PROBLEM REQUIREMENTS
Please output the data below exactly as given, starting at its first line and stopping after the line that contains "SC.camera = cam".

↓

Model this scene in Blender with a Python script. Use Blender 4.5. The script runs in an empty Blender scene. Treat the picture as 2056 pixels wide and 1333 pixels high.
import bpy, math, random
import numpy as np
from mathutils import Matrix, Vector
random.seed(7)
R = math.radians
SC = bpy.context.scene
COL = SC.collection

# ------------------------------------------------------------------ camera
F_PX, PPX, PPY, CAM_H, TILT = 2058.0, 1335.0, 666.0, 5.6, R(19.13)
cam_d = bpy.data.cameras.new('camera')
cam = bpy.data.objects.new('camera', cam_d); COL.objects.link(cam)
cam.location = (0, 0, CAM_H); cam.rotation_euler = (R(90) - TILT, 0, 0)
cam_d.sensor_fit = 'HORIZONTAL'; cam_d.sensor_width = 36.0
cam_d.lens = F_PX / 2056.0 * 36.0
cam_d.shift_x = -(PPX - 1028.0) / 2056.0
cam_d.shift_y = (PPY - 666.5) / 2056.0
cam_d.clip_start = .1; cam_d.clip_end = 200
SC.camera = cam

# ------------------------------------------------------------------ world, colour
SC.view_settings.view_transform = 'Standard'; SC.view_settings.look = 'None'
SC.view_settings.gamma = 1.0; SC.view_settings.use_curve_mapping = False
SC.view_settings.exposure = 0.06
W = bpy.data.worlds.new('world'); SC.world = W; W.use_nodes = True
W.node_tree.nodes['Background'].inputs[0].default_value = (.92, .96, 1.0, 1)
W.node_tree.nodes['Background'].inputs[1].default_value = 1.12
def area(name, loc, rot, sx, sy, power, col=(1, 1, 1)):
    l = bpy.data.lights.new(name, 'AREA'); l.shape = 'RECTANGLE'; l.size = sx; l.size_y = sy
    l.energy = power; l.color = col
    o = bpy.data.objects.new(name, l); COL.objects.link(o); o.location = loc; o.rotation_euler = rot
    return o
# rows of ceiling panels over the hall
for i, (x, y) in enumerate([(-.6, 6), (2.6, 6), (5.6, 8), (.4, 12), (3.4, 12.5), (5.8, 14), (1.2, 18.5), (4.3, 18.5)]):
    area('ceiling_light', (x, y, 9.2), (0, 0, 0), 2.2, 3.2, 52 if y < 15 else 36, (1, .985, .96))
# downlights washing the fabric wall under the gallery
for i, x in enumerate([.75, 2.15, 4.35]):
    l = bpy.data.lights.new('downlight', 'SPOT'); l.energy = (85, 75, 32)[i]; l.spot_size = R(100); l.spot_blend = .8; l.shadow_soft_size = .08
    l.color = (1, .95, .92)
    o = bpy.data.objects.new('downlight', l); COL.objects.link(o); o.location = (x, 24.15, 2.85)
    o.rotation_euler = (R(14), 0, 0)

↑

WRITTEN REPLY
Model this scene in Blender with a Python script. Use Blender 4.5. The script runs in an empty Blender scene. Treat the picture as 2056 pixels wide and 1333 pixels high.
import bpy, math, random
import numpy as np
from mathutils import Matrix, Vector
random.seed(7)
R = math.radians
SC = bpy.context.scene
COL = SC.collection

# ------------------------------------------------------------------ camera
F_PX, PPX, PPY, CAM_H, TILT = 2058.0, 1335.0, 666.0, 5.6, R(19.13)
cam_d = bpy.data.cameras.new('camera')
cam = bpy.data.objects.new('camera', cam_d); COL.objects.link(cam)
cam.location = (0, 0, CAM_H); cam.rotation_euler = (R(90) - TILT, 0, 0)
cam_d.sensor_fit = 'HORIZONTAL'; cam_d.sensor_width = 36.0
cam_d.lens = F_PX / 2056.0 * 36.0
cam_d.shift_x = -(PPX - 1028.0) / 2056.0
cam_d.shift_y = (PPY - 666.5) / 2056.0
cam_d.clip_start = .1; cam_d.clip_end = 200
SC.camera = cam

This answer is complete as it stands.